France soon became less safe: the Nazis occupied the north in 1940, then fully occupied the south in late 1942.

In the few years Charlotte spent on the Riviera, she made an outpouring of work, much of which became Life? or Theatre?, consisting of 769 pieces.

Nazis march in the streets in one of Salomon’s works Pic: Collection Jewish Museum, Amsterdam © Charlotte Salomon Foundation

She asked a doctor friend to keep the works for Mrs Moore, who had returned to the US, taking several Jewish children with her. “Keep this safe, it is my whole life,” she said.

It combines images and texts inspired by her and her family’s lives (however the names are changed).

Charlotte, who had recently married and was pregnant, was arrested with her fellow refugee husband by the Gestapo at L’Ermitage in September 1943.

They were deported to Drancy, outside Paris, and sent to Auschwitz. She was killed by gas after arrival, aged 26.
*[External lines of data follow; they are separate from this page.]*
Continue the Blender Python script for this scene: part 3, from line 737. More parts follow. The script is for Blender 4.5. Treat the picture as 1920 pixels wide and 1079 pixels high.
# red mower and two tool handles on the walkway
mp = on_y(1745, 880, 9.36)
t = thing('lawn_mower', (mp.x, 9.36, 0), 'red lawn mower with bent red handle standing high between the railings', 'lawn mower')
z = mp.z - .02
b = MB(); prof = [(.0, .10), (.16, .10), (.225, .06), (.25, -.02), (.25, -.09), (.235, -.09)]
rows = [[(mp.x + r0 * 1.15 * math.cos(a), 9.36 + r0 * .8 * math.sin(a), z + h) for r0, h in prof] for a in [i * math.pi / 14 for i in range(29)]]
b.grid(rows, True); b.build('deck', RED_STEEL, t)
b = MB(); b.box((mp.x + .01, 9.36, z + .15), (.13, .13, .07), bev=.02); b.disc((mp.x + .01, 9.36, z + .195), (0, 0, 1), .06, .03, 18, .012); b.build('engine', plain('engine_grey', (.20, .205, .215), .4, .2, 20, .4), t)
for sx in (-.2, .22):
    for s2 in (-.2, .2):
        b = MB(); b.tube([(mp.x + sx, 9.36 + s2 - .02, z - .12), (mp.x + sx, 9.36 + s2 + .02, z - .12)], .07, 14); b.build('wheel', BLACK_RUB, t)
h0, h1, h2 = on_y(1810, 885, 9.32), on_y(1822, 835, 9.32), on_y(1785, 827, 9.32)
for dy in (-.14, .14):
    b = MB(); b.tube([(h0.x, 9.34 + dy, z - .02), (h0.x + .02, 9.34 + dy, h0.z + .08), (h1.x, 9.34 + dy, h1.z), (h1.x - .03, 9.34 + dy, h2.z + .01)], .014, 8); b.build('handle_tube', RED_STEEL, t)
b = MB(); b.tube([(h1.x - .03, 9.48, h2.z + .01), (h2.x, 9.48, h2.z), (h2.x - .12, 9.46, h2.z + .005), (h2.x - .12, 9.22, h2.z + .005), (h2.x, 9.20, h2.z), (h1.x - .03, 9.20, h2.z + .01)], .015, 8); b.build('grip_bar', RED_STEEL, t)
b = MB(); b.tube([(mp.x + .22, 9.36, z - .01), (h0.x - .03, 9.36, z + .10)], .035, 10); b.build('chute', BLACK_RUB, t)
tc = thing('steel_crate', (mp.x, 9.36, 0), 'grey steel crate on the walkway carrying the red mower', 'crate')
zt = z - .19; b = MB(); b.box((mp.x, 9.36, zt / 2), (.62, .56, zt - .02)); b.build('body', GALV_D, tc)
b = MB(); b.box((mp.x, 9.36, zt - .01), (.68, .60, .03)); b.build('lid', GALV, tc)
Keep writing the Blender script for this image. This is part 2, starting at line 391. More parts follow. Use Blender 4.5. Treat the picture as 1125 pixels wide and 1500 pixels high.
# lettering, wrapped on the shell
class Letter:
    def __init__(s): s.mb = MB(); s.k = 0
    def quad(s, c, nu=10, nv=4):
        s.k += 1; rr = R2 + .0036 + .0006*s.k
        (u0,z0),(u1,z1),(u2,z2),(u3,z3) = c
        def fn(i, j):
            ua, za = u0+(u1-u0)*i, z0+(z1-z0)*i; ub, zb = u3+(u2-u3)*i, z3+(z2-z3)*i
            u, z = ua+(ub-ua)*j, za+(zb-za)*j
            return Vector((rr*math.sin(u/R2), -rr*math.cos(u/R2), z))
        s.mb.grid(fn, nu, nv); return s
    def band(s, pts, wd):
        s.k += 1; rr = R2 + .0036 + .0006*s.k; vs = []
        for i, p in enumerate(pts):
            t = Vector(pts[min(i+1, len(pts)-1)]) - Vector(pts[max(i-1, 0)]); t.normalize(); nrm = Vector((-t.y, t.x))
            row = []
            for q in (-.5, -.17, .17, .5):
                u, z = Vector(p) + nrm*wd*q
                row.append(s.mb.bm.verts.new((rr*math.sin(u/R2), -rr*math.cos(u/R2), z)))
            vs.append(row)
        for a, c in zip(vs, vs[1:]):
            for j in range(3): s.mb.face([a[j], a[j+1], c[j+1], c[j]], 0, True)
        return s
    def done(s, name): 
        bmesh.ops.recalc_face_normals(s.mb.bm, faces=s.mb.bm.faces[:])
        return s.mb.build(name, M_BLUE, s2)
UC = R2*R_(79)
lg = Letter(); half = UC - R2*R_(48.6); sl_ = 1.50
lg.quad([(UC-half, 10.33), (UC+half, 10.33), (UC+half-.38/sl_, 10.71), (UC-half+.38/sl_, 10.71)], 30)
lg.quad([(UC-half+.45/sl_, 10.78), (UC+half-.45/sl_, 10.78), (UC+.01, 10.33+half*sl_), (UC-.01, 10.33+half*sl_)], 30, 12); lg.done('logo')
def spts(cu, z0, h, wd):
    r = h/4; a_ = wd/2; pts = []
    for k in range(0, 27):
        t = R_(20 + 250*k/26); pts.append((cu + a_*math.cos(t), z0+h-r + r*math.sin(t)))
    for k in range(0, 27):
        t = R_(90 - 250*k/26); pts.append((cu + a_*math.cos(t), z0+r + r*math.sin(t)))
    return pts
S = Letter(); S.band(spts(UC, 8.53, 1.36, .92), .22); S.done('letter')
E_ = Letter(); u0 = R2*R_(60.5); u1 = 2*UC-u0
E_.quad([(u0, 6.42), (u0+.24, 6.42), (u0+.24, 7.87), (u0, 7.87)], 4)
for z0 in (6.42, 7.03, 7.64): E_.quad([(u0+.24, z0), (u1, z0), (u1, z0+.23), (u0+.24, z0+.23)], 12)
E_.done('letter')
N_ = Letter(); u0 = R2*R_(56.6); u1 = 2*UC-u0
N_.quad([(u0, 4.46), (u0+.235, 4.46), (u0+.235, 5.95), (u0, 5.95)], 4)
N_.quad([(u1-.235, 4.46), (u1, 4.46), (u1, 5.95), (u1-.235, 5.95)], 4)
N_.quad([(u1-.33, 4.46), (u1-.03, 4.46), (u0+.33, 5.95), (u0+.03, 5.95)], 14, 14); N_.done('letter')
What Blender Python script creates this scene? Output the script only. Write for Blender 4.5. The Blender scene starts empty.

The doctor later passed the art to Mrs Moore who gave it to her parents.

They kept it for years, showing it only to the father of Anne Frank, who had asked if they thought his daughter’s diary was worth publishing. They published the art in turn, and organised an exhibition in 1961 and in 1971 donated it to the Jewish museum in Amsterdam

Family traumas

Charlotte, whose visa was linked to being her grandfather’s carer, suffered multiple family traumas in her short life.

Soon after joining her grandparents, she moved with them to Nice, where her grand­mother died jumping from a window after the outbreak of war.

She had been told her mother died from flu but her grandfather later said she had also killed herself – as had her aunt and several other relatives. In one painting, he says to her: “Why don’t you go ahead and kill yourself?”

Charlotte and her grandfather were imprisoned briefly in a camp in the Pyrenees. Life? or Theatre? shows her crou­ching on the floor in a crowded train en route to the camp with him but she writes she would “rather have 10 more nights like this than a single one alone with him” – a reference to what is believed to have been sexual abuse. Else­where, she shows him asking her to “share a bed with me”, saying it is “natural”.

At one stage, she left him to paint in a hotel room on Cap Ferrat, but was obliged to go back due to visa issues.

She wrote: “To have gained insight into every­thing then have to return to take care of him… I was sick, I was constantly beet-red from mute rage and grief.”

A self-portrait by Charlotte Salomon Pic: Collection Jewish Museum, Amsterdam © Charlotte Salomon Foundation

She added that “my grandfather was the symbol for me of the people I had to resist… someone who had never felt true passion for anything”.

Shockingly, a confession text, only published in 2015, reveals she poisoned him with an omelette laced with drugs her grandmother had kept in case of the Nazis’ arrival. She says she watched him die and sketched the scene. Some commentators think the confession is also a work of art and mixes fact and fantasy but it is generally thought it was true.

‘I became my mother, my grandmother’

Some time earlier, Charlotte had spoken to her doctor friend of her an­guish over her mother and grandmother. She said she found herself at a crossroads, wondering “whether to take my own life, or undertake something eccentric and mad”. Her friend encouraged her to put it all into her art.

“I will live for them all,” she wrote, referring to the women in her family. “I sat there by the sea and looked deep into the heart of humanity. I became my mother, my grandmother… I learned to travel all their paths.”

The powerful results evoke many themes, some dark and disturbing, others full of the light and beauty of southern France. The last image shows Charlotte in a swimming costume, looking at the sea as she sketches.

L’Ermitage no longer exists, but the nearby street bears its name and the mairie put up a plaque about Charlotte in 2015. She is not yet a household name, partly because her art is not sold on the open art market.

However, retellings of her story are becoming more common, including a 2021 animation, voiced by Keira Knightley and in French by Marion Cotillard.